Decision Was A Little Late for Valentine’s Day
A Texas statute that prohibits the advertising or sale of sexual devices was declared a violation of the Fourteenth Amendment by a federal appeals court. The decision reversed the trial court’s finding that the plaintiffs, who marketed and sold sexual devices, had failed to state a cause of action.
The Texas statute criminalized the selling, advertising, giving or lending of a device designed or marketed for sexual stimulation. The plaintiffs consisted of owners of stores in Texas who sold such devices and another company that marketed and sold devices on the Internet but had no facilities in Texas. The trial court had found that the statute did not violate the Fourteenth Amendment because there is no constitutionally protected right to publicly promote obscene devices.
The appellate court rejected this argument, finding, instead, that “the issue before us is whether the Texas statute impermissibly burdens the individual’s substantive due process right to engage in private intimate conduct of his or her choosing. Contrary to the district court’s conclusion, we hold that the Texas law burdens this constitutional right,” the appellate court wrote. “An individual who wants to legally use a safe sexual device during private intimate moments alone or with another is unable to legally purchase a device in Texas, which heavily burdens a constitutional right.”

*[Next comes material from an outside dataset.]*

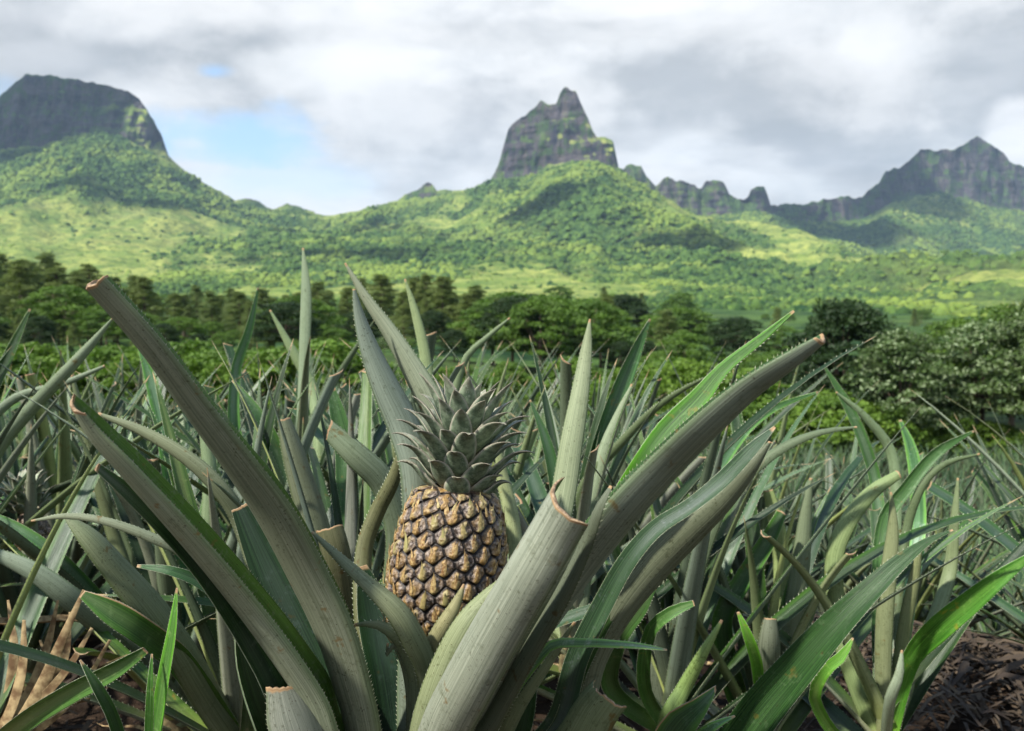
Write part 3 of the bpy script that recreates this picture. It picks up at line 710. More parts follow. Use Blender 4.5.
P9b = plant(152, 800, 1.2, 'small young shoot of two upright bright green leaves at the lower left edge')
b = (152, 820, 1.2)
T(P9b, [(177, 588, 2, 1.15), (172, 630, 9, 1.15), (163, 680, 12, 1.16), (154, 745, 13, 1.18)], b, face='ad', roll=-35, a=50, tint=(1.8, 2.5, 1.1))
T(P9b, [(152, 654, 2, 1.15), (150, 690, 7, 1.15), (149, 740, 9, 1.17)], b, roll=-20, face='ad', tint=(1.2, 1.8, .8))
T(P9b, [(80, 660, 2, 1.15), (96, 685, 10, 1.15), (112, 715, 12, 1.16), (130, 770, 12, 1.18)], b, face='ad', roll=20, tint=(.6, .8, .5))
x7, y7, z7 = P9b.location
v, f = cyl((0, 0, -z7), (0, 0, .02), .02, .015, 9, 4, .004); link('stem', mesh('stem', v, f, [M_STEM]), P9b)

P10 = plant(-30, 745, 1.5, 'plant at the left edge with dried tawny leaves and one long pale leaf slanting across')
b = (-30, 765, 1.5)
T(P10, [(146, 650, 8, 1.25), (112, 672, 17, 1.25), (70, 694, 20, 1.28), (25, 722, 20, 1.35)], b, roll=20, face='ad', cut=True, tint=(1.8, 2.2, 1.2))
for dd in ([(84, 590, 3, 1.5), (62, 640, 9, 1.5), (40, 690, 13, 1.5), (10, 735, 12, 1.5)], [(58, 600, 2, 1.55), (46, 650, 8, 1.55), (22, 705, 10, 1.53)], [(92, 628, 3, 1.52), (68, 668, 7, 1.5), (35, 705, 9, 1.5)], [(24, 620, 3, 1.5), (22, 670, 9, 1.5), (6, 720, 10, 1.5)], [(110, 640, 3, 1.48), (80, 690, 6, 1.48), (40, 728, 8, 1.48)], [(70, 612, 2, 1.6), (64, 660, 8, 1.58), (30, 720, 9, 1.55)], [(40, 640, 2, 1.56), (50, 680, 7, 1.54), (10, 730, 9, 1.52)], [(128, 655, 2, 1.5), (96, 672, 6, 1.5), (50, 715, 9, 1.5)], [(8, 600, 2, 1.58), (14, 655, 9, 1.56), (0, 725, 11, 1.54)]):
    T(P10, dd, b, dry=True, a=18, thick=.0008, roll=rng.uniform(-50, 50), face=rng.choice(['ab', 'ad']), tooth=0, name='dry_leaf', label='dried tawny leaf')
finish(P10, 1.5, 12, 38, dry=4, avoid=lambda az, t: 200 < az < 340)
P10b = plant(175, 700, 1.9, 'plant behind the left leaves whose long pale leaf runs down from the left edge')
b = (185, 715, 1.9)
T(P10b, [(-40, 542, 6, 1.6), (0, 556, 13, 1.6), (36, 573, 19, 1.6), (72, 600, 23, 1.62), (110, 632, 22, 1.68), (148, 668, 20, 1.78)], b, roll=-20, a=50, tint=(.85, .98, .88))
T(P10b, [(-30, 508, 4, 1.7), (10, 524, 10, 1.7), (50, 550, 12, 1.7), (90, 590, 14, 1.74), (135, 645, 15, 1.8)], b, roll=10, face='ad', tint=(1.3, 1.6, 1.4))
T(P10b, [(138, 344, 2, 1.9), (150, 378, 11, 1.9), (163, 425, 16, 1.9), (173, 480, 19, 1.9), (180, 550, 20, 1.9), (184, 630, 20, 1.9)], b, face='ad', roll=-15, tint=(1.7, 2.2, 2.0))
T(P10b, [(72, 375, 3, 2.0), (85, 430, 10, 2.0), (100, 485, 13, 2.0), (120, 555, 14, 2.0), (150, 640, 15, 1.95)], b, roll=15, tint=(.65, .72, .45))
T(P10b, [(190, 380, 3, 1.9), (205, 430, 12, 1.9), (210, 500, 15, 1.9), (200, 600, 16, 1.9)], b, roll=-5, tint=(1.1, 1.3, 1.0))
finish(P10b, 1.9, 20, 39)
P11 = plant(-75, 600, 1.8, 'plant out at the left edge sending one long straight pale leaf up to the right')
b = (-75, 620, 1.8)
T(P11, [(113, 318, 2, 1.7), (88, 348, 9, 1.7), (62, 376, 12, 1.7), (30, 410, 13, 1.72), (0, 446, 14, 1.74), (-40, 520, 15, 1.78)], b, roll=15, tint=(1.0, 1.15, .95))
T(P11, [(30, 309, 2, 1.8), (12, 348, 9, 1.8), (-10, 395, 12, 1.8), (-45, 480, 14, 1.8)], b, roll=-15, tint=(1.0, 1.15, 1.0), face='ad')
T(P11, [(105, 366, 3, 1.8), (60, 385, 7, 1.8), (12, 400, 9, 1.8), (-30, 450, 12, 1.8)], b, roll=10, tint=(.9, 1.05, .9))
finish(P11, 1.8, 22, 40)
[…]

Additionally, the court found that Texas “wants to use its laws to enforce a public moral code by restricting private intimate conduct. This case is not about public sex. It is not about controlling commerce in sex. It is about controlling what people do in the privacy of their own homes because the State is morally opposed to a certain type of consensual private intimate conduct. This is an insufficient justification for the statute.”
Reliable Consultants, Inc. and PHE, Inc. v. Ronnie Earle, Fifth Cir. No. 06-51067, issued February 12, 2008.